** START Collected data **

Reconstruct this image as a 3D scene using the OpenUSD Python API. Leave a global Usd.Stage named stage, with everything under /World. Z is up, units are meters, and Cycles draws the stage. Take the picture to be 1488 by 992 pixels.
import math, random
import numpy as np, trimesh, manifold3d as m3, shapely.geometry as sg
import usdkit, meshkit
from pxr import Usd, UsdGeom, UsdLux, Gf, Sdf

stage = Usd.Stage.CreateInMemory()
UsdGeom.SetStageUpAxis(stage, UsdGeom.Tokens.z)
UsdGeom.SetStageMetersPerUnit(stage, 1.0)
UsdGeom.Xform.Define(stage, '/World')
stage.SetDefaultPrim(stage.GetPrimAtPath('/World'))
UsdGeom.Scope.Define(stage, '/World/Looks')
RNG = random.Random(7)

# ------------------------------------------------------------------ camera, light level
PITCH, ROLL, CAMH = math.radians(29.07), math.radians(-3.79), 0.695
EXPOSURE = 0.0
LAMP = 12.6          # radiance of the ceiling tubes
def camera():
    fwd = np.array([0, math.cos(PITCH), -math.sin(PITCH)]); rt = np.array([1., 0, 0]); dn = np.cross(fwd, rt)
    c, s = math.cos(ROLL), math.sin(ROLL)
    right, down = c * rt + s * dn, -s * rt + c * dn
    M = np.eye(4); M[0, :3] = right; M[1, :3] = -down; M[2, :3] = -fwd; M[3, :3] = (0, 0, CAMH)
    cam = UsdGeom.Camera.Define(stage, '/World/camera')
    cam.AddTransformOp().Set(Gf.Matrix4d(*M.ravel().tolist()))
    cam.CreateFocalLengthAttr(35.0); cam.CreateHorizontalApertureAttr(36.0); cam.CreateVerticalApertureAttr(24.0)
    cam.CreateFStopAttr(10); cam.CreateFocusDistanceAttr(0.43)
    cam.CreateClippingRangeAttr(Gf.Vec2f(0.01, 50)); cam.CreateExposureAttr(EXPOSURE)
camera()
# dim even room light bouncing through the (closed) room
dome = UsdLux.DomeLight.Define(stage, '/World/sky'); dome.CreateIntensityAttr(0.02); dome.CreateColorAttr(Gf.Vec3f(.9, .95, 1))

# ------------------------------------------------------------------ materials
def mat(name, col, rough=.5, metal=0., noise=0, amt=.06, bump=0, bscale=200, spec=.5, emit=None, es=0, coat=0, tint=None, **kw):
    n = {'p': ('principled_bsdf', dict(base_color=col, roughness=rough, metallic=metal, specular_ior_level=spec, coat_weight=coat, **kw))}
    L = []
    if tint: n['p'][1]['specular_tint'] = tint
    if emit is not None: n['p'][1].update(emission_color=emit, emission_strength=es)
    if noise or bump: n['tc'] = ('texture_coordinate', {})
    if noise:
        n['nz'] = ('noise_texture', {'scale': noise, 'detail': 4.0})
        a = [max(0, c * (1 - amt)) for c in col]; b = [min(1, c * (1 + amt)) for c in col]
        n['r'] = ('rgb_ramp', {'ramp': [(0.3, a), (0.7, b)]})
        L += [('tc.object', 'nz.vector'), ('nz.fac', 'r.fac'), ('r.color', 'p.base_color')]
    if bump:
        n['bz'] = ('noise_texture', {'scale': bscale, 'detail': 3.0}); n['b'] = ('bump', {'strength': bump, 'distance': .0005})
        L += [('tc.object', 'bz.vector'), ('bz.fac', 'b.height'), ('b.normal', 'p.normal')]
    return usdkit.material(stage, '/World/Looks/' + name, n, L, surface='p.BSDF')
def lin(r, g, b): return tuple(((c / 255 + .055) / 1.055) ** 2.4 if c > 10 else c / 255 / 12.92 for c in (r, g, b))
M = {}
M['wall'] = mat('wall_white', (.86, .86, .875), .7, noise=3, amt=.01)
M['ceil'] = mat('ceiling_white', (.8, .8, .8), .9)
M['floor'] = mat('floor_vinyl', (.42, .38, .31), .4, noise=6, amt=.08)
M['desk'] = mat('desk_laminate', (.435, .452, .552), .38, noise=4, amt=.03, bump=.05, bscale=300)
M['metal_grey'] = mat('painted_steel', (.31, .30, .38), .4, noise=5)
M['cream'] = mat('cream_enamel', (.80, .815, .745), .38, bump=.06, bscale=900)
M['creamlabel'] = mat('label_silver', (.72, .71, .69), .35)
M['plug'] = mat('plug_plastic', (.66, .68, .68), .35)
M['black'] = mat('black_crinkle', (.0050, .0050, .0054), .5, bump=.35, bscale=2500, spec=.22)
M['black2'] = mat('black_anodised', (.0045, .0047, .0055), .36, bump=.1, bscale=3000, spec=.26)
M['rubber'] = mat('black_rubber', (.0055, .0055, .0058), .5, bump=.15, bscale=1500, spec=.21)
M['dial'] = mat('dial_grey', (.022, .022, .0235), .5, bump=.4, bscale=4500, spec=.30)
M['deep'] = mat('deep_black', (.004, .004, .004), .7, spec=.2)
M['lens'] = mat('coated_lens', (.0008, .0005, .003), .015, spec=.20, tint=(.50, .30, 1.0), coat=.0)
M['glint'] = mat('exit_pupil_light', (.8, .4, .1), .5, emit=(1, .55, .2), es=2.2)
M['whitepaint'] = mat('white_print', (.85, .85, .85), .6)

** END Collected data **

- _Written task_:
Your answer should be exactly the lines of the data above, from the first through the line containing "RNG = random.Random(7)".

- _Answer to this task_:
Reconstruct this image as a 3D scene using the OpenUSD Python API. Leave a global Usd.Stage named stage, with everything under /World. Z is up, units are meters, and Cycles draws the stage. Take the picture to be 1488 by 992 pixels.
import math, random
import numpy as np, trimesh, manifold3d as m3, shapely.geometry as sg
import usdkit, meshkit
from pxr import Usd, UsdGeom, UsdLux, Gf, Sdf

stage = Usd.Stage.CreateInMemory()
UsdGeom.SetStageUpAxis(stage, UsdGeom.Tokens.z)
UsdGeom.SetStageMetersPerUnit(stage, 1.0)
UsdGeom.Xform.Define(stage, '/World')
stage.SetDefaultPrim(stage.GetPrimAtPath('/World'))
UsdGeom.Scope.Define(stage, '/World/Looks')
RNG = random.Random(7)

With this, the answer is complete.